Dans un registre différent, Lady Gaga s’offre la collaboration la plus marquante de ce nouvel opus des Stones sur Sweet Sounds of Heaven, et de loin. L’influence blues atteint son paroxysme, les performances vocales et instrumentales également, tandis que le chant de Lady Gaga sur le 11e titre de l’album a été comparé à la fantastique séquence de Merry Clayton sur Gimme Shelter. Un rapprochement flatteur, puisque ce classique de Let It Bleed s’inscrit probablement au titre de la meilleure chanson du groupe. Sweet Sounds of Heaven se détache quant à lui comme un excellent et mémorable morceau, l’unique du disque qui pourrait possiblement rejoindre le rang des chansons mémorables de la fin des années 60 et du début des années 70. Hackney Diamonds se clôture sur une reprise d’une composition de Muddy Waters, à qui le groupe doit son appellation. Les Stones optent pour une qualité de son médiocre assumée, des rythmes de delta blues ainsi qu’un harmonica simpliste durant la création de Rolling Stone Blues : à croire que le titre provient d’une vieille bobine enregistrée dans le flat de ces vilains rockeurs sur Edith Grove. La boucle est bouclée. Enfin, pas réellement, Mick Jagger a récemment annoncé qu’un nouvel album est déjà en préparation. Infatigables.

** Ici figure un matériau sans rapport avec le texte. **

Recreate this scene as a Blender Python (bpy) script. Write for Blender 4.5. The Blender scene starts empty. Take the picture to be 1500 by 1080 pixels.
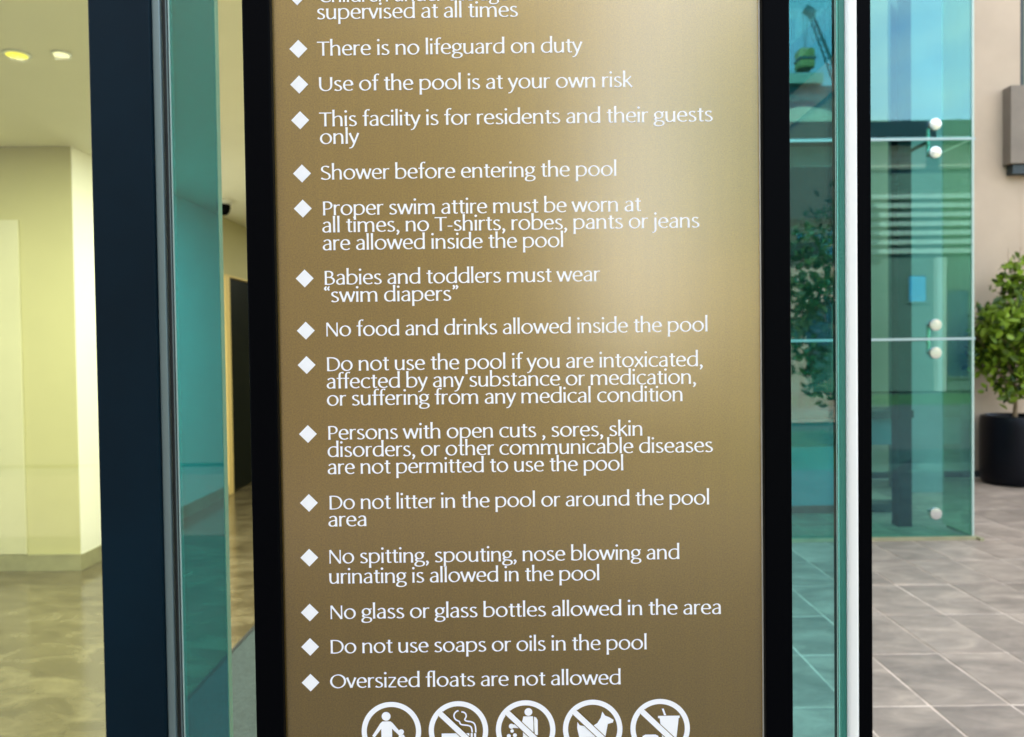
import bpy, bmesh, math, random
from mathutils import Matrix, Vector
random.seed(7)
R = math.radians
sc = bpy.context.scene
COL = sc.collection

# ------------------------------------------------------------------ camera
cam_d = bpy.data.cameras.new('camera')
cam = bpy.data.objects.new('camera', cam_d)
COL.objects.link(cam)
cam_d.sensor_width = 36.0
cam_d.lens = 27.6
cam_d.clip_start = 0.02
cam_d.clip_end = 500
cam.matrix_world = Matrix.Translation((0, 0, 1.5)) @ Matrix.Rotation(R(90 - 1.26), 4, 'X') @ Matrix.Rotation(R(-0.755), 4, 'Z')
cam_d.dof.use_dof = True
cam_d.dof.focus_distance = 0.56
cam_d.dof.aperture_fstop = 12.5
sc.camera = cam

# ------------------------------------------------------------------ world, sun, exposure
SUN_DIR = Vector((0.50, -0.70, -0.80)).normalized()      # travel of the light
elev = math.asin(-SUN_DIR.z)
azim = math.atan2(-SUN_DIR.x, -SUN_DIR.y)                 # from +Y towards +X
w = bpy.data.worlds.new('World')
sc.world = w
w.use_nodes = True
nt = w.node_tree
bg = nt.nodes['Background']
sky = nt.nodes.new('ShaderNodeTexSky')
sky.sky_type = 'NISHITA'
sky.sun_disc = False
sky.sun_elevation = elev
sky.sun_rotation = azim
sky.air_density = 1.0
sky.dust_density = 0.6
sky.ozone_density = 1.6
# thin broken cloud over the whole dome
tc = nt.nodes.new('ShaderNodeTexCoord')
mp = nt.nodes.new('ShaderNodeMapping'); mp.inputs['Scale'].default_value = (1.6, 1.6, 4.2)
nz = nt.nodes.new('ShaderNodeTexNoise'); nz.inputs['Scale'].default_value = 1.7; nz.inputs['Detail'].default_value = 6; nz.inputs['Roughness'].default_value = 0.56
rp = nt.nodes.new('ShaderNodeValToRGB')
rp.color_ramp.elements[0].position = 0.38; rp.color_ramp.elements[0].color = (0, 0, 0, 1)
rp.color_ramp.elements[1].position = 0.64; rp.color_ramp.elements[1].color = (0.85, 0.85, 0.85, 1)
mx = nt.nodes.new('ShaderNodeMixRGB'); mx.inputs['Color2'].default_value = (5.6, 5.4, 5.1, 1)
nt.links.new(tc.outputs['Generated'], mp.inputs['Vector'])
nt.links.new(mp.outputs[0], nz.inputs['Vector'])
nt.links.new(nz.outputs['Fac'], rp.inputs['Fac'])
nt.links.new(rp.outputs['Color'], mx.inputs['Fac'])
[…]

Les notes semblent divisées dans les médias à travers le globe, alors que ce melting pot des Stones ne saurait satisfaire les deux écoles de mélomanes à la fois. Certains y voient de la paresse, d’autres de la nostalgie, tous s’accordent pourtant que, à cet âge avancé, lancer un album qui se tient de bout en bout relève de l’exploit. Un peu comme… bien comme personne d’autre auparavant, aucun groupe ne peut se targuer d’une telle longévité, d’être restés unis contre vents et marées sur six décennies. Un exercice qui sera difficilement répliqué. Vous n’écouterez probablement pas Coldplay ou Imagine Dragons sur les planches dans 40 ans. Assurément, en fait.
Et pour un (très) jeune rédacteur comme le vôtre, qui écoute des Sympathy for the Devil, Paint It Black, des Gimme Shelter ou Angie depuis l’aube de son adolescence, appréciant grandement sans être un fan absolu, on retrouve un sentiment particulier qu’est celui de voir les Stones faire paraître un nouvel opus en 2023. Enfin du nouveau matériel, enfin la possibilité de le vivre en direct, de faire partie de ce mouvement. Enfin la chance de se sentir comme nos parents qui attendent une sortie de cette poignée d’indémodables rockeurs anglais. Que la bouche puisse tirer sa langue encore des années durant.